Professor Kantorek hält somit vor seinen Schülern eine äußert flammende Rede um weitere Freiwillige, möglichst gleich seine gesamte Klasse für das letzte Aufbegehren der Nation, den letzten einen großen Krieg zu mobilisieren – lamentiert von eiserner Jugend, von strahlenden Helden und dem Ruf des Vaterlandes. Doch als seine Schulklasse nicht gleich in nationaler Begeisterung aufgehen will zitiert er in Richtung Paul Bäumer, seinem Klassenprimus (in der Filmumsetzung von 1930), den lateinischen Satz: Dulce et decorum est pro patria mori, vermutlich nach Horaz (65 – 8 v. Chr.), Süß und ehrenvoll ist es, fürs Vaterland zu sterben. Erst als Paul selber vor der Klasse, nicht sonderlich begeistert, aber dennoch kurz und knapp zusagt: ich bin dabei, geraten allesamt in den von Professor Kantorek erhofften kollegialem, nationalen Taumel. Nur Josef Behm nicht. Er ist ein wenig dicklich, eher gemütlich und so gar nicht auf vermeintliche Abenteuer aus. Doch am Ende gibt auch er dem Druck der nun allgemein euphorischen Stimmung, den jetzt recht kriegslüsternden Schulkameraden nach, weil auch er nicht als feige gelten will. Er ist dann allerdings auch einer der ersten, der an der Westfront fällt und somit keine zwanzig Jahre alt wurde.

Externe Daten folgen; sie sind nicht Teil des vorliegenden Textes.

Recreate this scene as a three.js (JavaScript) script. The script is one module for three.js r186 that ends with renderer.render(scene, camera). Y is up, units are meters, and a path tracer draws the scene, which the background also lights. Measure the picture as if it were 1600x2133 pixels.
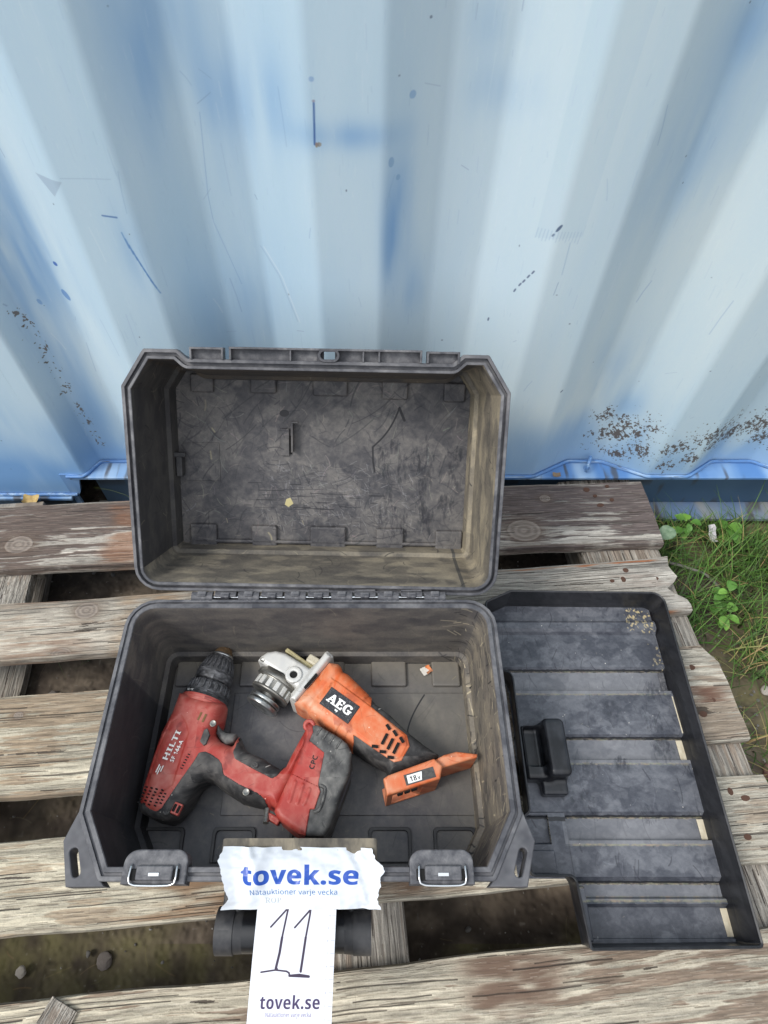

Faktisch sind nun alle von mir angedachten, die wichtigsten Protagonisten des Romans Im Westen nicht Neues fertig gezeichnet und durchaus angemessen in Szene gesetzt, wie ich finde. Natürlich fehlt in dieser Reihe noch Himmelstoß, der zur Zeit im Erich Maria Remarque Friedenszentrum in Osnabrück zu sehen sein könnte, wenn es denn geöffnet sein dürfte. Doch im Moment sieht es nicht gut aus – für die Kultur.